Ayesha at Last by Uzma Jalaluddin for Saturday

Khalid Mirza is a conservative Indian-Canadian Muslim man, who works as an IT specialist in Toronto. Religion is very important to him and he prays five times daily. He takes his conservative and religious values further by abstaining from drinking alcohol, refusing to shake hands with women or to look at them, wearing the prayer robe and skullcap as part of his normal clothes, even at work, not dating and certainly not sleeping with a woman who is not his wife. He is a virgin who is waiting for his mother to select his wife for him.

Ayesha Shamsi is an Indian-Canadian Muslim woman, who is a poet and a newly minted teacher working as a substitute in a Toronto high school. Strongly opinionated with a no-nonsense demeanor, she is aided and abetted in her behavior by her grandfather. While she wears a hijab, she conveys an image of a modern woman who does not approve of arranged rishta proposals, which she deems are outmoded mating rituals.   
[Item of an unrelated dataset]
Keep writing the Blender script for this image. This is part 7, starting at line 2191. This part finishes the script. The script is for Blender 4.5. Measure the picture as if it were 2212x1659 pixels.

While outwardly in charge of their destinies and uncaring of other people’s criticism, inwardly, they question their life’s choices all the time and battle loneliness. It is one thing to charge onward on the path you’ve defined, but it is quite another to have to go it alone. It is not that they don’t have close family members who live with them and love them, but that they are a square peg in the family circles. A part of them — hidden from others and sometimes even obscured from themselves — longs for that someone who “gets” them.  

Before they meet, neither is willing to compromise an iota of who they are and what they value. However, in a case of opposites coming together, attraction does spring up between them. A romance uniting the two means that not only do they have to balance the expectations of their immigrant parents, but they have to understand each other’s Muslim-ness, desi-ness (Indian), and Canadian-ness just as much as they have to understand each other’s values, personalities, pet peeves, and hobbies. While it is a long time coming, as they grow together, they discover what they treasure in the other and rediscover what they each cherish in themselves.  

While staying true to the broad strokes of Pride & Prejudice, Jalaluddin has gone one step further than Austen by introducing religion into the maelstrom of Indian-Canadian cultural norms and societal mores. This adds a complexity to the novel that Austen sidestepped. Not only do Khalid and Ayesha both feel like they’re part of both worlds — India and Canada — yet part of neither, they feel the same about Islam. How Muslim are they? Jalaluddin allows them to guide their natural impulses and struggle with their human feelings and align them with what the holy Qur’an ascribes as being a good person.

Some authors reveal character through that character’s internal monologue. However, Jalaluddin skillfully develops her people through their interactions with other people. Thus, instead of an info-dump for that character, you get a gradual trickling in of details and a building up of a whole picture, pixel by pixel. This intricate image is constructed by every action and every dialogue informing on the character. Jalaluddin accomplishes this for every character by navigating the difficulties with dexterity and skill. This is where her writing style is closest to Austen’s.

For fans of Pride & Prejudice, this novel is a must-read.